Data integration must also be done in a way that does not misleadingly increase the apparent precision of the results and model predictions (Miller et al. 2019). For example, un-modelled spatial and temporal autocorrelation in the data (see Section 5.4) may artificially inflate the apparent sample size of the data, despite the prudency recommendations made for spacing out observations and transects (see Section 3.2). These concerns about pseudo-replication apply particularly for multi-survey analyses because different surveys may have overlapped in space or in time. Alternatively, uncertainty contained in the pre-analysis of transects (e.g. uncertainty in the detection function see Section 5.1), if not propagated to the final results, may under-represent the uncertainty in distribution. All of these mechanisms could threaten the precautionary approach and have adverse implications for management and policy decisions. Therefore, uncertainty in the observation processes from different surveys and the habitat data must be correctly propagated to the end-results, to give a reliable measure of precision. The current situation in the literature is far from ideal, given that most published marine SDM studies (94%) have failed to report the amount of uncertainty derived from data deficiencies and model parameters (Robinson et al. 2017).

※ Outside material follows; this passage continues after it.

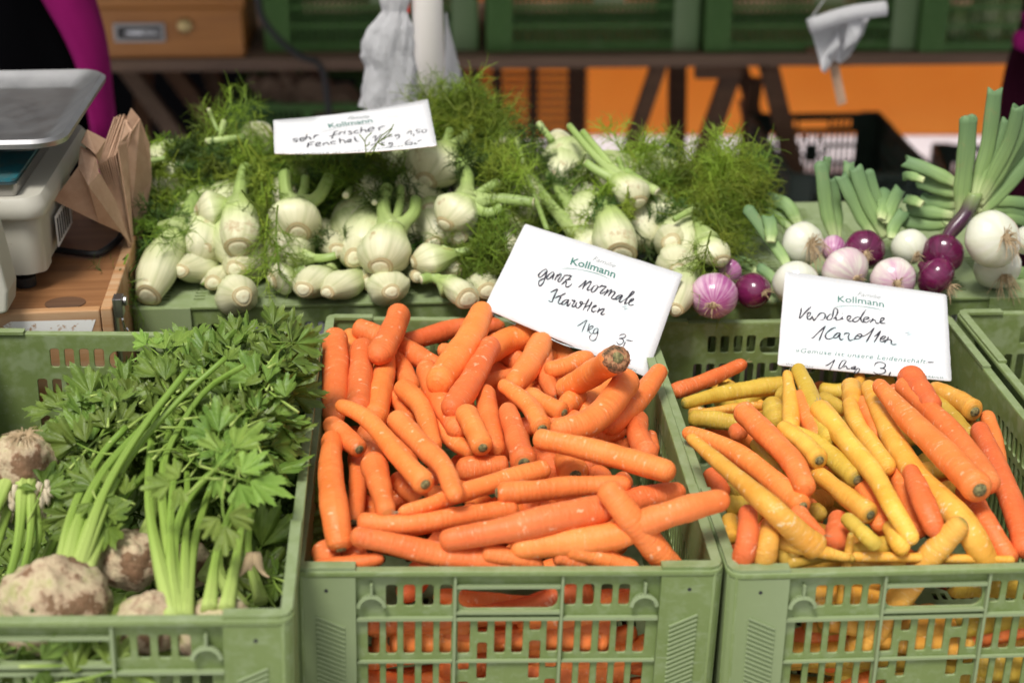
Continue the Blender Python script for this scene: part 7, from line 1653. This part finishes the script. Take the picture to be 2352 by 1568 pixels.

Fletcher et al. (2016), Pacifici et al. (2017) and Peel et al. (2019) found that the combination of the data gave better explanatory and predictive performance than either of the two data sets on their own. Crucially, the use of opportunistic data improved the performance of the model based on formal survey data. The authors attributed these improvements to the sheer sample size of opportunistic data and their broader extent compared to survey data, both spatially, but also in terms of environmental variables.

A central theme in integrated SDMs is the idea of complementarity in achieving spatial breadth and depth. In most situations of data-collection, logistic and budgetary constraints mean that we need to settle on trade-offs between the resolution and the extent of surveys. For example, given a fixed amount of ship-time, covering a greater area at sea necessarily means using sparser transects (i.e. either increasing the distance between successive observation points, or increasing the spacing between transect lines). Similar trade-offs exist between different types of data. For example, opportunistic data tend to have greater sample sizes but lower accuracy and precision, compared to formal survey data. Several authors (Pacifici et al. 2017, Nelli et al. 2019) have now pointed out that, by integrating different surveys and different data types into one analysis we do not merely achieve an increase in sample size, but a complementary use of the different spatial extents and resolutions that characterise these data. Complementarity means that detailed features of species distributions can be embedded in big-picture data, even where such details have not been directly observed.

Spatial data integration need not only be used with data that inform the same latent surface. For example, hurdle approaches that combine abundance conditional on occupancy (or occupancy conditional on abundance) have traditionally been implemented as two-stage analyses (Waggitt et al. 2019). However, these can be easily implemented as integrated analyses, as in Clark et al. (2019).